Published online by Cambridge University Press: 08 February 2010
If we need to amplify our arguments to arouse our hearers, and if we need to arouse our hearers to win the war of words, we next need to know what specific rhetorical techniques enable this crucial process of amplification to be carried out. It was widely accepted in the first place that a mastery of inventio can help us to stretch the truth in the required ways. As Cicero in particular stresses, we can often invoke a number of loci communes not merely as forms of rhetorical proof but as means of exciting an audience, especially if we draw on such topoi as those which emphasise the weakness of humanity, the fickleness of fortune and so forth. It was also agreed that, in the case of spoken oratory, the element of pronuntiatio can likewise be used to engender powerful emotional effects.
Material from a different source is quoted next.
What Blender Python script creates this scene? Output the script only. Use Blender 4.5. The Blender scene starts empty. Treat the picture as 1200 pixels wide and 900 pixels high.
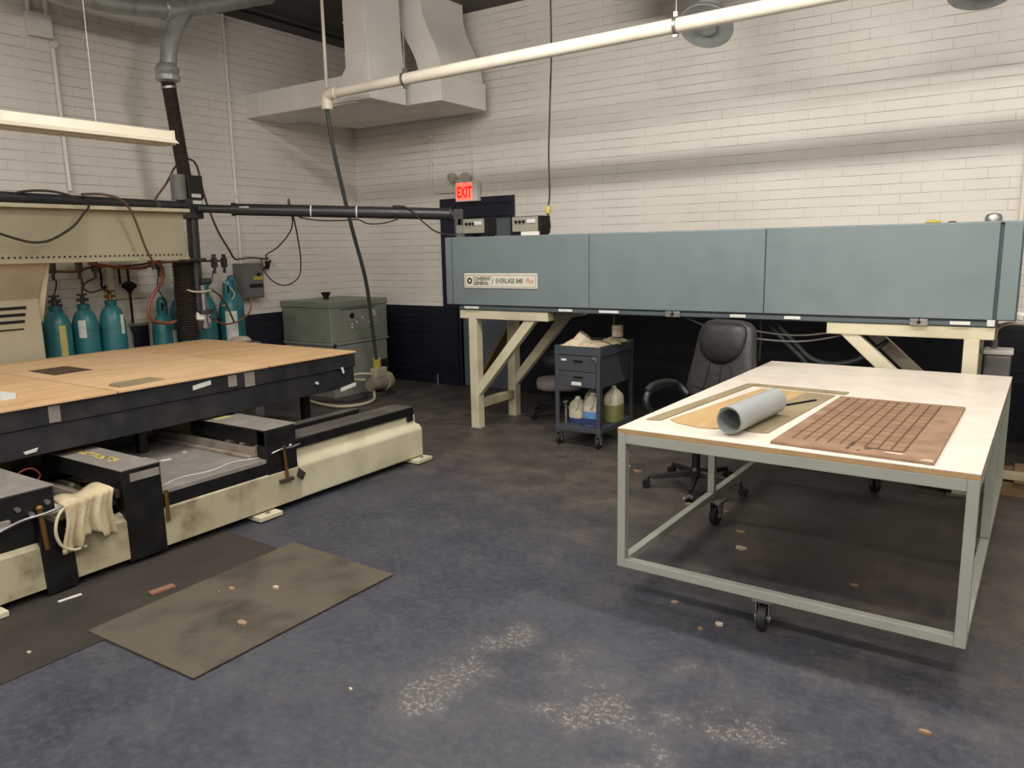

On the one hand, as Cicero observes in De partitione oratoria, ‘it is possible to rouse a judge to feelings of hatred merely by adopting a tone of indignant complaint’. And on the other hand, as Quintilian later adds, ‘we can seek to rouse a judge's compassion as well as indignation simply by using a particular modulation of the voice’.
It was generally accepted, however, that the power to amplify, and hence to arouse emotion, depends above all on effective elocutio, and especially on the apt use of ornatus. This is not to say that a desire to excite emotion was taken to be the sole reason for speaking in the Grand Style.